Наконец, 13 мая Кириенко, выступая в Госдуме по поводу многочисленных акций протеста, заявил, что такому давлению правительство не подчинится, а вместо этого продолжит «реструктуризацию» отрасли по программе, финансируемой Международным банком реконструкции и развития (МБРР).
Это и стало последней каплей: 14 мая шахтёры перекрыли движение по железным дорогам Кузбасса. На следующий день их примеру последовали шахтёры Ростовской области и Республики Коми.
В последующие дни протест только нарастал. Вся Россия оказалась охвачена волной перекрытий железных дорог. Кроме шахтёрских регионов, были крупные перекрытия в Тюмени, Туле, Пермской области. Шахтёры требовали уже не возврата долгов по зарплате, а выдвигали политические требования. Например – отставки президента.
Такое было впервые. Впервые после окончания чеченской войны ежедневные сводки МВД начинались словами: «сегодня обстановка в России остается напряжённой». Наивысшего накала борьба достигла 20-21 мая.
Телеканалы (и подконтрольное Березовскому ОРТ – тоже!) активно показывали эти события, и поэтому все люди видели: если ты перекрываешь дорогу, то твои требования выполняют, возвращают тебе долги по зарплате, а если ты сидишь молча, то тогда, мало того, что твоих требований не выполнят, но ещё и у твоего региона отберут деньги и передадут их бастующему региону.
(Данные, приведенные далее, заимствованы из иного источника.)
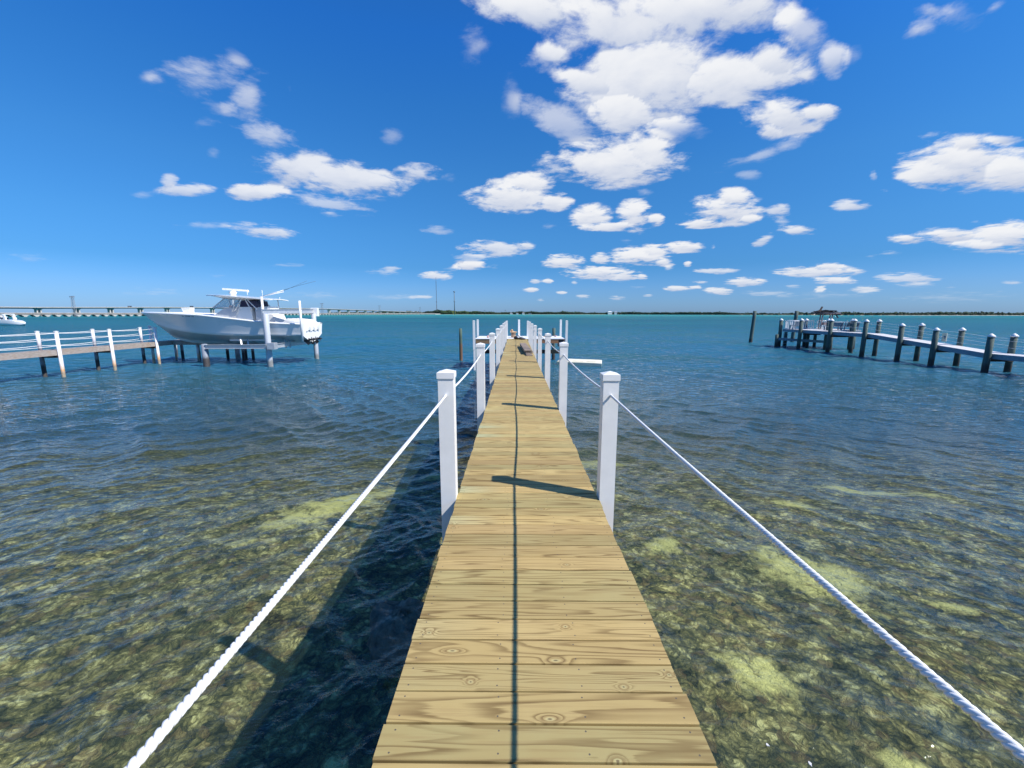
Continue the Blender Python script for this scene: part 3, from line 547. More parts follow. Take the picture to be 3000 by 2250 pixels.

Вывод был ясен: хочешь получить свою зарплату – выходи и ложись на рельсы. Именно это соображение и придало акциям протеста массовый характер.
В Кузбассе власть фактически оказалась в руках шахтёрских стачкомов. Именно тогда впервые и возникло название – Комитеты спасения. Ампиловская газета «Трудовая Россия» назвала эти события генеральной репетицией Всероссийской политической стачки.
Правительство после некоторого замешательства, наконец, опомнилось и отправило своих эмиссаров (разумеется, Немцова и Сысуева, а кого ещё?) в шахтёрские регионы. Кириенко дал им полномочия обещать всё, что угодно, лишь бы заставить бастовавших уйти с рельс.
Иногда дело доходило до совсем анекдотических ситуаций. Например, в одном из протоколов, подписанном властями и шахтёрскими профсоюзами в Кузбассе, в первом пункте было сказано: “Отправить Ельцина Б. Н. в отставку. Срок исполнения – 1 июля 1998 года. Согласовано: вице-премьер Сысуев, губернатор Тулеев.”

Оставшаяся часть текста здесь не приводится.